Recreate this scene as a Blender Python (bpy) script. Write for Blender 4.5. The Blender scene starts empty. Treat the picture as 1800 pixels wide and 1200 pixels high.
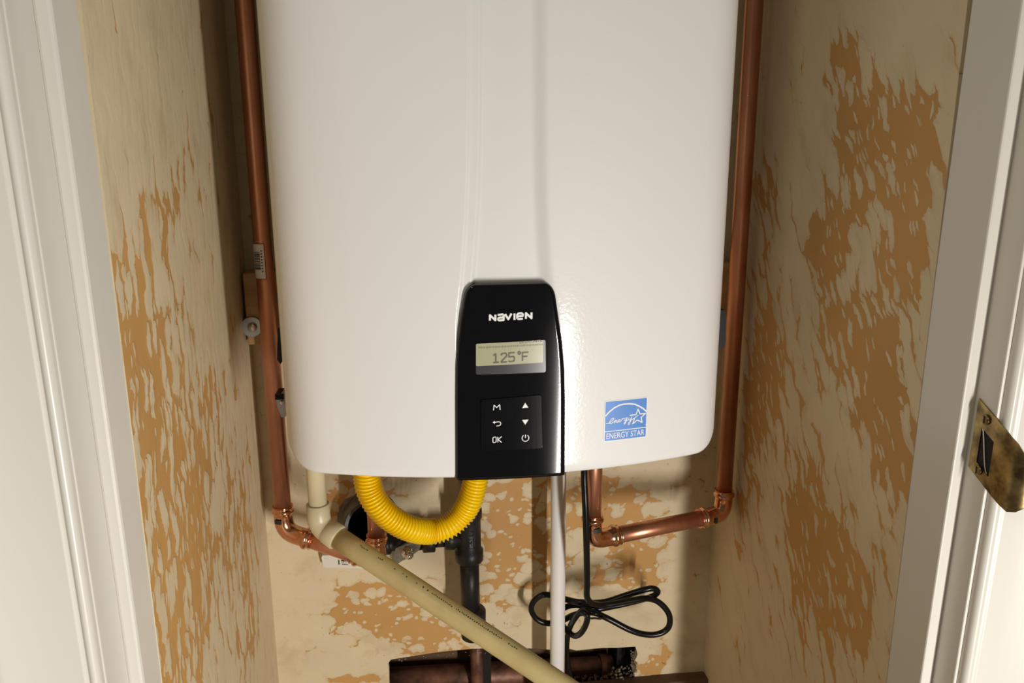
import bpy, bmesh, math, random
from mathutils import Vector, Matrix, noise
from mathutils.geometry import delaunay_2d_cdt
random.seed(7)
scn = bpy.context.scene
COL = scn.collection
PI = math.pi

# ------------------------------------------------------------------ camera, world, lamp, exposure
cam_d = bpy.data.cameras.new('camera'); cam = bpy.data.objects.new('camera', cam_d); COL.objects.link(cam)
cam_d.sensor_fit = 'HORIZONTAL'; cam_d.sensor_width = 36.0; cam_d.lens = 36.0*1352/1800
cam_d.clip_start = 0.01
cr, cu, cb = [[0.99244, -0.122681, -0.003573], [0.030859, 0.22125, 0.974729], [-0.11879, -0.96747, 0.223363]]
M = Matrix(((cr[0],cu[0],cb[0],0),(cr[1],cu[1],cb[1],0),(cr[2],cu[2],cb[2],1.30),(0,0,0,1)))
cam.matrix_world = M
scn.camera = cam
world = bpy.data.worlds.new('room_light'); scn.world = world; world.use_nodes = True
bg = world.node_tree.nodes['Background']
bg.inputs[0].default_value = (1.0, 0.96, 0.88, 1); bg.inputs[1].default_value = 0.09
def area_lamp(name, loc, target, sx, sy, power, color):
    l = bpy.data.lights.new(name, 'AREA'); l.shape = 'RECTANGLE'; l.size = sx; l.size_y = sy
    l.energy = power; l.color = color
    o = bpy.data.objects.new(name, l); COL.objects.link(o); o.location = loc
    o.rotation_euler = (Vector(target)-Vector(loc)).to_track_quat('-Z', 'Y').to_euler()
    return o
# a standing work light on the hall floor, right of the doorway
area_lamp('work_light', (0.535, -0.42, 0.66), (-0.70, 0.55, 0.82), 0.045, 0.46, 18.0, (1.0, 0.955, 0.885))
# unseen fill light, added to brighten the heater's left and the right wall
area_lamp('fill_lamp', (-0.90, -0.50, 2.15), (0.15, 0.75, 1.1), 0.30, 0.30, 4.2, (1.0, 0.88, 0.68))
scn.view_settings.view_transform = 'Standard'
try: scn.view_settings.look = 'None'
except Exception: pass
scn.view_settings.exposure = 0.0; scn.view_settings.gamma = 1.0
scn.view_settings.use_curve_mapping = False

# ------------------------------------------------------------------ helpers
def obj(name, verts, faces, mat, parent=None, smooth=False, label=None, cat=None, group=None, kind=None):
    me = bpy.data.meshes.new(name); me.from_pydata([tuple(v) for v in verts], [], faces); me.update()
    return obj_me(name, me, mat, parent, smooth, label, cat, group, kind)
def obj_me(name, me, mat, parent=None, smooth=False, label=None, cat=None, group=None, kind=None):
    o = bpy.data.objects.new(name, me); COL.objects.link(o)
    if mat: me.materials.append(mat)
    if smooth:
        for p in me.polygons: p.use_smooth = True
    if parent:
        o.parent = parent; o.matrix_parent_inverse = inv_of(parent)
    if label: o['label'] = label
    if cat: o['category'] = cat
    if group: o['group'] = group
    if kind: o['kind'] = kind
    return o
def inv_of(p):
    m = Matrix.Translation(p.location)
    q = p
    m = Matrix.Translation(p['at']) if 'at' in p else Matrix.Identity(4)
    return m.inverted()
def thing(name, loc, label, cat, group=None):
    o = bpy.data.objects.new(name, None); COL.objects.link(o); o.location = loc
    o.empty_display_size = 0.02
    o['at'] = list(loc); o['label'] = label; o['category'] = cat
    if group: o['group'] = group
    return o
def box_vf(a, b):
    (x0,y0,z0),(x1,y1,z1) = a, b
    v = [(x0,y0,z0),(x1,y0,z0),(x1,y1,z0),(x0,y1,z0),(x0,y0,z1),(x1,y0,z1),(x1,y1,z1),(x0,y1,z1)]
    f = [(0,3,2,1),(4,5,6,7),(0,1,5,4),(1,2,6,5),(2,3,7,6),(3,0,4,7)]
    return v, f
def box(name, a, b, mat, parent=None, bevel=0.0, **k):
    v, f = box_vf(a, b)
    me = bpy.data.meshes.new(name); me.from_pydata(v, [], f)
    if bevel > 0:
        bm = bmesh.new(); bm.from_mesh(me)
        bmesh.ops.bevel(bm, geom=bm.edges[:], offset=bevel, segments=2, affect='EDGES', profile=0.5)
        bm.to_mesh(me); bm.free()
    me.update()
    return obj_me(name, me, mat, parent, False, **k)
def catmull(pts, n=8):
    P = [Vector(p) for p in pts]; P = [2*P[0]-P[1]]+P+[2*P[-1]-P[-2]]
    out = []
    for i in range(1, len(P)-2):
        a, b, c, d = P[i-1], P[i], P[i+1], P[i+2]
        for j in range(n):
            t = j/n
            out.append(0.5*((2*b)+(c-a)*t+(2*a-5*b+4*c-d)*t*t+(3*b-a-3*c+d)*t**3))
    out.append(P[-2].copy())
    return out
def sweep_vf(path, radii, n=18, cap=True):
    P = [Vector(p) for p in path]
    if not hasattr(radii, '__len__'): radii = [radii]*len(P)
    T = []
    for i in range(len(P)):
        t = P[min(i+1, len(P)-1)]-P[max(i-1, 0)]
        if t.length < 1e-9: t = T[-1].copy() if T else Vector((0,0,1))
        T.append(t.normalized())
    up = Vector((0,0,1)) if abs(T[0].z) < .9 else Vector((0,-1,0))
    N = (up-T[0]*up.dot(T[0])).normalized()
    v, f = [], []
    for i, p in enumerate(P):
        N = (N-T[i]*N.dot(T[i])).normalized(); B = T[i].cross(N)
        for k in range(n):
            a = 2*PI*k/n
            v.append(p+(N*math.cos(a)+B*math.sin(a))*radii[i])
    for i in range(len(P)-1):
        for k in range(n):
            f.append((i*n+k, i*n+(k+1) % n, (i+1)*n+(k+1) % n, (i+1)*n+k))
    if cap:
        f.append(tuple(range(n-1, -1, -1))); f.append(tuple((len(P)-1)*n+k for k in range(n)))
    return v, f
def sweep(name, path, radii, mat, parent=None, n=18, cap=True, smooth=True, **k):
    v, f = sweep_vf(path, radii, n, cap)
    o = obj(name, v, f, mat, parent, smooth, **k)
    if smooth and cap:
        for p in o.data.polygons:
            if len(p.vertices) > 4: p.use_smooth = False
    return o
def line(a, b, n=2):
    a, b = Vector(a), Vector(b)
    return [a.lerp(b, i/(n-1)) for i in range(n)]
def lathe(name, a, b, prof, mat, parent=None, n=24, smooth=True, **k):
    """prof: list of (t, r) along a->b, sharp corners doubled"""
    a, b = Vector(a), Vector(b)
    path = [a.lerp(b, t) for t, r in prof]
    T = (b-a).normalized(); up = Vector((0,0,1)) if abs(T.z) < .9 else Vector((0,-1,0))
    N = (up-T*up.dot(T)).normalized(); B = T.cross(N)
    v, f = [], []
    for p, (t, r) in zip(path, prof):
        for q in range(n):
            an = 2*PI*q/n; v.append(p+(N*math.cos(an)+B*math.sin(an))*r)
    for i in range(len(prof)-1):
        for q in range(n): f.append((i*n+q, i*n+(q+1) % n, (i+1)*n+(q+1) % n, (i+1)*n+q))
    f.append(tuple(range(n-1, -1, -1))); f.append(tuple((len(prof)-1)*n+q for q in range(n)))
    return obj(name, v, f, mat, parent, smooth, **k)
def auto_smooth(o, ang=35):
    me = o.data
    for p in me.polygons: p.use_smooth = True
    bm = bmesh.new(); bm.from_mesh(me)
    for e in bm.edges:
        if len(e.link_faces) == 2 and e.calc_face_angle(0) > math.radians(ang): e.smooth = False
    bm.to_mesh(me); bm.free()
    return o
def strokes_2d(lines, w, res=8):
    """flat ribbon polygons with round joints -> verts (a,b), faces"""
    v, f = [], []
    for pl in lines:
        for (ax, ay), (bx, by) in zip(pl[:-1], pl[1:]):
            dx, dy = bx-ax, by-ay; L = math.hypot(dx, dy) or 1e-9
            nx, ny = -dy/L*w/2, dx/L*w/2; k = len(v)
            v += [(ax+nx,ay+ny),(ax-nx,ay-ny),(bx-nx,by-ny),(bx+nx,by+ny)]; f.append((k,k+1,k+2,k+3))
        for (ax, ay) in pl[1:-1]:
            k = len(v); v += [(ax+w/2*math.cos(2*PI*i/res), ay+w/2*math.sin(2*PI*i/res)) for i in range(res)]
            f.append(tuple(range(k, k+res)))
    return v, f
def text_2d(s, size=1.0, bold=0.0):
    cu_ = bpy.data.curves.new('lettering', 'FONT'); cu_.body = s; cu_.size = size; cu_.offset = bold
    o = bpy.data.objects.new('lettering', cu_); COL.objects.link(o)
    dg = bpy.context.evaluated_depsgraph_get()
    me = bpy.data.meshes.new_from_object(o.evaluated_get(dg))
    v = [(q.co.x, q.co.y) for q in me.vertices]; f = [tuple(p.vertices) for p in me.polygons]
    bpy.data.objects.remove(o); bpy.data.curves.remove(cu_); bpy.data.meshes.remove(me)
    x0 = min(a for a, b in v); x1 = max(a for a, b in v); y0 = min(b for a, b in v); y1 = max(b for a, b in v)
    return [((a-x0)/(x1-x0), (b-y0)/(y1-y0)) for a, b in v], f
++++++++
▸ Task instructions
Copy exactly the lines running from the beginning of the listing through the line that has "PI = math.pi". Drop the pictures.

▸ Output of the exercise
Recreate this scene as a Blender Python (bpy) script. Write for Blender 4.5. The Blender scene starts empty. Treat the picture as 1800 pixels wide and 1200 pixels high.
import bpy, bmesh, math, random
from mathutils import Vector, Matrix, noise
from mathutils.geometry import delaunay_2d_cdt
random.seed(7)
scn = bpy.context.scene
COL = scn.collection
PI = math.pi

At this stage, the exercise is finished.